Throughout the year, some polls have given a slight edge to either candidate, but basically the race is a true tossup and will go down to the wire. Debates, (sometimes feisty affairs with participatory audiences at Boston's famed Faneuil Hall) have had major impact on Bay State elections in the past and may do so again. Brown definitely benefited from his debate showings in the special election and the candidate who has never lost an election will try to outperform his first time candidate opponent.

All things considered, I have to give a slight edge to the incumbent Brown. The state definitely prefers Democrats, but I think Brown will be able to make a personal connection with the voters, as he has before, in a way that Warren may not be able to. Brown's former television anchor wife and two attractive daughters will get notice on the campaign trail, as will Brown himself of course, as the former Cosmo model might earn the vote of some women, even if just for superficial reasons. I just have a hunch that in a state like Massachusetts, which has so rarely sent a Republican to Washington in recent decades, he will once again do a bit better on Election Day than some of the polls at this point are going to indicate.

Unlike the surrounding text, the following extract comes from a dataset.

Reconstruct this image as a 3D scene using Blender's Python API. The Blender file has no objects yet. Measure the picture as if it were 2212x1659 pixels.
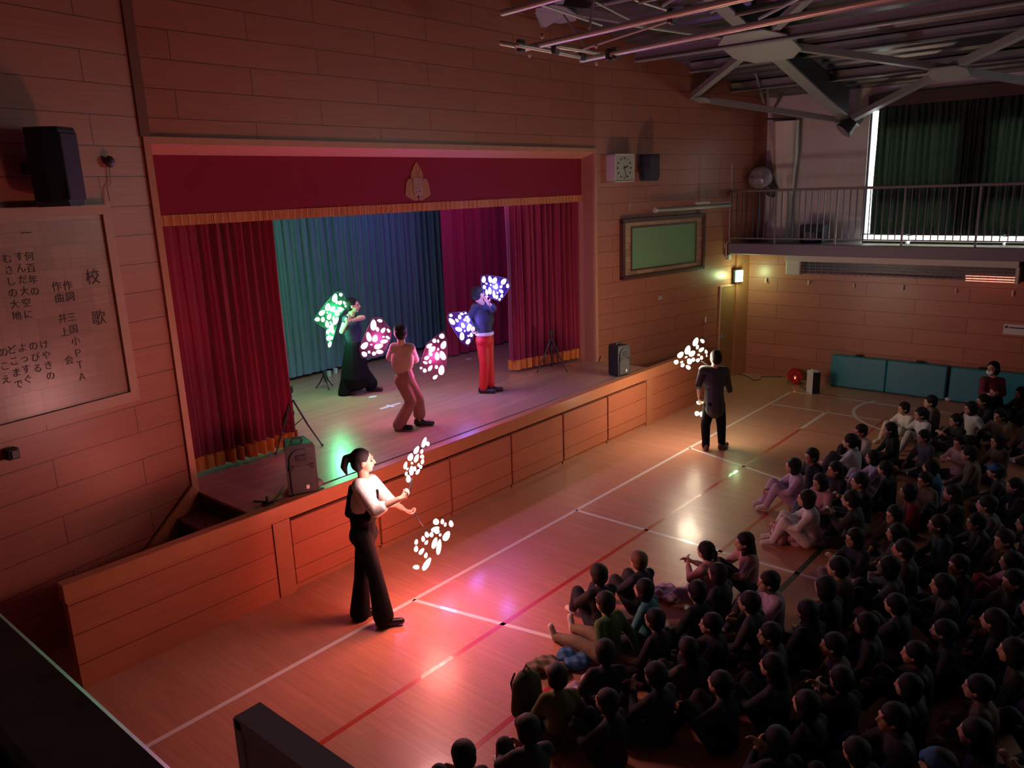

Perhaps the main thing that could save Brown's job and this seat for the Republicans, is the fact that he will be running on a ticket with his friend and former Governor, Mitt Romney. Sure, Obama will win Romney's home state handily, and Brown will have to be careful not to allow the Senate race to be tied too closely with that for President there, but Romney will at least run many points better than any of the other Republicans who sought the nomination would have in Massachusetts, and better than any other Republican would at well. Those Romney/Brown votes could wind up proving the margin of victory.

This is a race instance where a Presidential candidate will soundly be defeated in a state but could have important coattails nonetheless.